Fox deserves a lifetime “I can’t be mad at you for canning Firefly after only one season” pass, because they gave Arrested Development, a weird and often hateful little comedy that demanded close attention, a shot. If you want to yarn some walls, you could claim that Arrested only happened because Family Guy, which sunk to No. 125 in the ratings, was canceled the year before, freeing up a slot in Fox’s Sunday night schedule. Sure, we’ll go with that. Elsewhere, The Bernie Mac Show had a half-season Sunday stay before it got lost in constant schedule shuffling. But again, can’t be mad at Fox.

The Reality Show Era

2004-05: King of the Hill, Malcolm in the Middle, The Simpsons, Arrested Development, My Big Fat Obnoxious Boss, Family Guy, The Sketch Show, American Dad!

My Big Fat Obnoxious Boss is the only reality series Fox ever scheduled on Sunday nights (Are You Smarter Than a 5th Grader? is technically a quiz show), and even then, it was a spoof of tripe like The Apprentice. It, along with The Sketch Show (which at least starred Kaitlin Olson, Mary Lynn Rajskub, and Paul F. Tompkins), didn’t last very long, at which point, Fox went back to its bread and butter — animation and wry scripted comedies.

The Seth MacFarlane Era

2005-06: Malcolm in the Middle, King of the Hill, The Simpsons, The War at Home, Family Guy, American Dad!, Free Ride
2006-07: The O.C., The Simpsons, American Dad!, Family Guy, The War at Home
2007-08: The Simpsons, King of the Hill, Family Guy, American Dad!
2008-09: Are You Smarter Than a 5th Grader?, The Simpsons, King of the Hill, Family Guy, American Dad!
2009-10: Brothers, ‘Til Death, Sons of Tucson, The Simpsons, The Cleveland Show, Family Guy, American Dad!

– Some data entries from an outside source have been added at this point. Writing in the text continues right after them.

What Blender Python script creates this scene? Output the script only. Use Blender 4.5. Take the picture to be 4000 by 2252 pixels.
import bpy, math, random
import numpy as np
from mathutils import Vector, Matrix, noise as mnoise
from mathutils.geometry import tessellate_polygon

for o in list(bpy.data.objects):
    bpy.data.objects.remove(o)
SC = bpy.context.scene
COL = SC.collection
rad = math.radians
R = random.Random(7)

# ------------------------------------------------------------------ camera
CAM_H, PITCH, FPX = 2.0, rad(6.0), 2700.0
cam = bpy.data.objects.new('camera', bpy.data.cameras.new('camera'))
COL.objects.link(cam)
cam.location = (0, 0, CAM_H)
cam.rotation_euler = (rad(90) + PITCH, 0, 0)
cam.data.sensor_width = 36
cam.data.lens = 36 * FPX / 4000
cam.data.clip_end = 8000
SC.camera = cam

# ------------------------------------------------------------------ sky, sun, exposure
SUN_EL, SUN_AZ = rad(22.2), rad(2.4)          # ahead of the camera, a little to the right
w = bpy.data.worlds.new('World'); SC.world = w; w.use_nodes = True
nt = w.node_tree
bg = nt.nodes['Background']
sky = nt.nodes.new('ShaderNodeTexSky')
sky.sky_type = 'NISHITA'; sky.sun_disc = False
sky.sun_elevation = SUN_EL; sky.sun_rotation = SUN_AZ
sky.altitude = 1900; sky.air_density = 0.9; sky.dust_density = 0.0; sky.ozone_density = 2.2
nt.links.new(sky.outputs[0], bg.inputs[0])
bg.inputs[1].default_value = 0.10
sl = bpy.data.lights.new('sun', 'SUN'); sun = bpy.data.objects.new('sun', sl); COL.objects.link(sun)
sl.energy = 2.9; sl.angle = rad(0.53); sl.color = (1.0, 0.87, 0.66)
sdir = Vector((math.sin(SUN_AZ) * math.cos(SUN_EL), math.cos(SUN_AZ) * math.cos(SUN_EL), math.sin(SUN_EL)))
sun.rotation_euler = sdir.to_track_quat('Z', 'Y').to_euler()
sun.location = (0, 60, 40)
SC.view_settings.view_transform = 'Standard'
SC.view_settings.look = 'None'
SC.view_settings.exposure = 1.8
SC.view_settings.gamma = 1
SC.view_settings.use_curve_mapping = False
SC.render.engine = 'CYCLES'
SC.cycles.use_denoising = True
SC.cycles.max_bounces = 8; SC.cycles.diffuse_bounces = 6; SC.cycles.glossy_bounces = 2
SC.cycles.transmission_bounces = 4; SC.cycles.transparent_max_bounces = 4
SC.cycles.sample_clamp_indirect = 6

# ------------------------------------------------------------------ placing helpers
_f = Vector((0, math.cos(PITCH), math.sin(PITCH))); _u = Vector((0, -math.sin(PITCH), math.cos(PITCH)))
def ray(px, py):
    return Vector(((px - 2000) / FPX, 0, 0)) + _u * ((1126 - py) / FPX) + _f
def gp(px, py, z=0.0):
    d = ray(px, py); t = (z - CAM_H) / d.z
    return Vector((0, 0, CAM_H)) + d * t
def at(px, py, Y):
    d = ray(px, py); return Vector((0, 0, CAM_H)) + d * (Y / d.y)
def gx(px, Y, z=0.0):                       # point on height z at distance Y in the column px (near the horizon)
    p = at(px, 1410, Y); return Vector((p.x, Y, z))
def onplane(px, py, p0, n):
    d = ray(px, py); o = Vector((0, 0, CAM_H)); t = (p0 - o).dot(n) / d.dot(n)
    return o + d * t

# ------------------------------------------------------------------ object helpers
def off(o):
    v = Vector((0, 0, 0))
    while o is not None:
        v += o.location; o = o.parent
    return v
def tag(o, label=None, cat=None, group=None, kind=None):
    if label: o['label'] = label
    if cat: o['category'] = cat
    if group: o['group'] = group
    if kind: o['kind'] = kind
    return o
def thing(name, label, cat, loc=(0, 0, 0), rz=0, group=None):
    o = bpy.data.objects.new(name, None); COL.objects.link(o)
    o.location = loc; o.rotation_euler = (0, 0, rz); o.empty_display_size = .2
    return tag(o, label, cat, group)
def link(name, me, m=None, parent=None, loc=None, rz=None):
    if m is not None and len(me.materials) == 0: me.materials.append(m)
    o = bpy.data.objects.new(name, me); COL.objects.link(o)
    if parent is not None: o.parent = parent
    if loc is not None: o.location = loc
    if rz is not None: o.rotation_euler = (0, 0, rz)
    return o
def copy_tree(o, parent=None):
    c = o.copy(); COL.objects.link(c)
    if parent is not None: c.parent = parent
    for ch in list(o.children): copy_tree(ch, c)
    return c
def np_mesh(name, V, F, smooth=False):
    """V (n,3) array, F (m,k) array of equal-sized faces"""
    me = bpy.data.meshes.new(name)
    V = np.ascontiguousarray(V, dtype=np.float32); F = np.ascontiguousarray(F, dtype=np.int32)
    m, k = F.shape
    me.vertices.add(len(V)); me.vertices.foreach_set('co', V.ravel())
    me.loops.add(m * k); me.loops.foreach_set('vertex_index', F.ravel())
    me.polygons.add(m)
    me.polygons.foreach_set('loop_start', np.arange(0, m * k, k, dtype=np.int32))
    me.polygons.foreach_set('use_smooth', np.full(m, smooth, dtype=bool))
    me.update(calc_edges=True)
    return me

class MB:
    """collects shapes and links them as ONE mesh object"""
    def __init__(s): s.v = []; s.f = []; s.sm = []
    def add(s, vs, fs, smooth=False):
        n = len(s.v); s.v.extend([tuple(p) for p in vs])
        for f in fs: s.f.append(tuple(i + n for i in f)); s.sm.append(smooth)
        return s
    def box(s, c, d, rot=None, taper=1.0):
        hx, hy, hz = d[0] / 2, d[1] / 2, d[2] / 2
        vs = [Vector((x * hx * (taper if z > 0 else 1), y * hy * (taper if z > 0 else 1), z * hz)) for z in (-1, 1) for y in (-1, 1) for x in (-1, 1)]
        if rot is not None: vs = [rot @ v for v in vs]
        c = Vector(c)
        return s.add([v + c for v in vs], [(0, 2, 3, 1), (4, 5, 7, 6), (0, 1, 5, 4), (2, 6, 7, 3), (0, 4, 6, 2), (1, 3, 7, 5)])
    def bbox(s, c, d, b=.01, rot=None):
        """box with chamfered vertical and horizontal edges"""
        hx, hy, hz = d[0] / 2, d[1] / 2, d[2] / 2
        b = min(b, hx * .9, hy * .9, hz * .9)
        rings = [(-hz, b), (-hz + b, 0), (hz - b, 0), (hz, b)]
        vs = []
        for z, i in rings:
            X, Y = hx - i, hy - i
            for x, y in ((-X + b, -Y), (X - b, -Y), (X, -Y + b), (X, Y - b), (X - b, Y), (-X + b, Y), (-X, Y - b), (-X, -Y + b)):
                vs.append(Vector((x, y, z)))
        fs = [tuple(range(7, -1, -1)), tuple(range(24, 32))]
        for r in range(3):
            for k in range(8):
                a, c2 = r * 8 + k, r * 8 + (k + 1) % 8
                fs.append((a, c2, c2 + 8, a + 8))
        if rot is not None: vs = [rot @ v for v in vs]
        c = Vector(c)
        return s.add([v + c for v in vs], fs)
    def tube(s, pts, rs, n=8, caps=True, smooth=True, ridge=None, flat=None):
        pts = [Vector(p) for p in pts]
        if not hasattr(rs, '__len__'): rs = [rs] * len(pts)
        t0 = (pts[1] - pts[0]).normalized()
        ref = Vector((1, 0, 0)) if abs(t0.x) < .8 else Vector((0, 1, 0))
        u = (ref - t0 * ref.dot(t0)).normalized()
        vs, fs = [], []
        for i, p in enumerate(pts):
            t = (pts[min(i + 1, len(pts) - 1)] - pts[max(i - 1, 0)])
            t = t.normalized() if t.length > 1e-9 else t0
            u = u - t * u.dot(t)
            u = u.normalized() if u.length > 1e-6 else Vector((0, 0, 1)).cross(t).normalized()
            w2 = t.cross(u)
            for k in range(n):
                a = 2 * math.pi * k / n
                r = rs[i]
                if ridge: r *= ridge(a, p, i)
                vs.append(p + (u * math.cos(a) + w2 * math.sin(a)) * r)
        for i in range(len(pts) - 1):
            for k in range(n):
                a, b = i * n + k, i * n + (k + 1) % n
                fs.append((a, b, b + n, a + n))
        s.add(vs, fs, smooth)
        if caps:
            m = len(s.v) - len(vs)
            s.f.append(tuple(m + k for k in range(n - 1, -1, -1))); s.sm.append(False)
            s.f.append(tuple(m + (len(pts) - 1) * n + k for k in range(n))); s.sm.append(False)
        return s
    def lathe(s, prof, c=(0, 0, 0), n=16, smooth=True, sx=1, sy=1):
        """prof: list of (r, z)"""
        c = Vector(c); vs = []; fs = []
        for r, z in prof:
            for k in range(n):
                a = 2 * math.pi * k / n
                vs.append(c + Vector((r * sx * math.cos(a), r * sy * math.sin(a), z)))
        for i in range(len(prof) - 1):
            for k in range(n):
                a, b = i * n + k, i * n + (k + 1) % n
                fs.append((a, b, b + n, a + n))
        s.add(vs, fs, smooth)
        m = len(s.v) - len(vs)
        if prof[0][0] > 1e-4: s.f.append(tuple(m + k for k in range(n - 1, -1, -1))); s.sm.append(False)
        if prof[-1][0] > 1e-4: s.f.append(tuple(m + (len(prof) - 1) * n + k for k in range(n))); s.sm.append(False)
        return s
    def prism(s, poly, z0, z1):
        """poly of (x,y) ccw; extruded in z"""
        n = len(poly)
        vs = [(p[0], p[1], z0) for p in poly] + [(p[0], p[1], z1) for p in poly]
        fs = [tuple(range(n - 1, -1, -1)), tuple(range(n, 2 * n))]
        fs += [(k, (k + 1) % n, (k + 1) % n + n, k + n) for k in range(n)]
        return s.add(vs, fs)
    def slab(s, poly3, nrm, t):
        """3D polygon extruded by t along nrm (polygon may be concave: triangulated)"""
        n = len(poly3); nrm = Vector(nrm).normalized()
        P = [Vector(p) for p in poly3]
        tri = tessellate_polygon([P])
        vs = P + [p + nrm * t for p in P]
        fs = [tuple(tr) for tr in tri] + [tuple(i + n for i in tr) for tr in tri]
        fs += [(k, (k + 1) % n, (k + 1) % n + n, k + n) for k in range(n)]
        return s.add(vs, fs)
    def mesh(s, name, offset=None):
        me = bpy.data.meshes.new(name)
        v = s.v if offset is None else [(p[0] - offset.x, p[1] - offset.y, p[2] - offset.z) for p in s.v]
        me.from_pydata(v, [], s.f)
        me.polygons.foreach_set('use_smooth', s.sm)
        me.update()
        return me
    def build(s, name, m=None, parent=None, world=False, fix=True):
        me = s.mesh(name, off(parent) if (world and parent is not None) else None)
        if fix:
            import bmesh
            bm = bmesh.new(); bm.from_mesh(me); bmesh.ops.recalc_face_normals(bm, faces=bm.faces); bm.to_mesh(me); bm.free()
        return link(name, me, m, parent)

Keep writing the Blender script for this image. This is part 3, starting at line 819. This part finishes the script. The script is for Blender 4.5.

It’s one thing when American Dad!, which dusted off the cobwebs around season three and morphed from preachy to hilarious, follows Family Guy. That makes sense. It’s another when American Dad! follows Family Guy, which follows The Cleveland Show, a Family Guy spin-off that only found its footing after it was too late. That’s a lot of MacFarlane, too much for most, especially with The Simpsons years into their decline and King of the Hill always the bridesmaid, never the bride. This is around when many previous long-time Fox watchers broke their routine, and put something else on. Gone were Malcolm, Arrested, and any semblance of a funny live-action show; the less said about ‘Til Death, Sons of Tucson, and Michael Strahan’s Brothers, the better. You were either all in on Peter Griffin, or you were out.

The Bob’s Burgers Era

2010-11: The Simpsons, The Cleveland Show, Bob’s Burgers, Family Guy, American Dad!
2011-12: Bob’s Burgers, The Cleveland Show, The Simpsons, Allen Gregory, Napoleon Dynamite, Family Guy, American Dad!
2012-13: The Cleveland Show, The Simpsons, Bob’s Burgers, Family Guy, American Dad!

This could still be the MacFarlane Era or the Why Did Fox Think the Abysmal Allen Gregory and Napoleon Dynamite Were Good Ideas Era, but Bob’s Burgers has been as good as season two of The Simpsons for years now, and it’s the network’s best comedy since Arrested Development. The songs alone make it an all-timer. In 2014, the Loren Bouchard-created series became Fox’s first Primetime Emmy Award for Outstanding Animated Program winner since Futurama 12 years prior. Hopefully the Bob’s Burgers Era never ends.

The Return to Live Action Era

2013-14: Bob’s Burgers, American Dad!, The Simpsons, Family Guy, Cosmos: A Spacetime Odyssey
2014-15: Mulaney, Bob’s Burgers, The Simpsons, Brooklyn Nine-Nine, Family Guy, The Last Man on Earth
2015-16: Bob’s Burgers, The Simpsons, Brooklyn Nine-Nine, Family Guy, The Last Man on Earth

Bob’s still rules, but you can’t overlook the changes Fox has gone through in recent years. MacFarlane’s 73 animated series were replaced by one MacFarlane cartoon, one MacFarlane mind-trip of a documentary hosted by Neil deGrasse Tyson, the Golden Globe-winning Brooklyn Nine-Nine, and the ambitious The Last Man on Earth. It’s a stable lineup, despite the occasional Mulaney speed bump, and one that Fox could run with for as long as Will Forte feels like growing out his beard and The Simpsons stays on the air.

So, forever, or at least until 2019.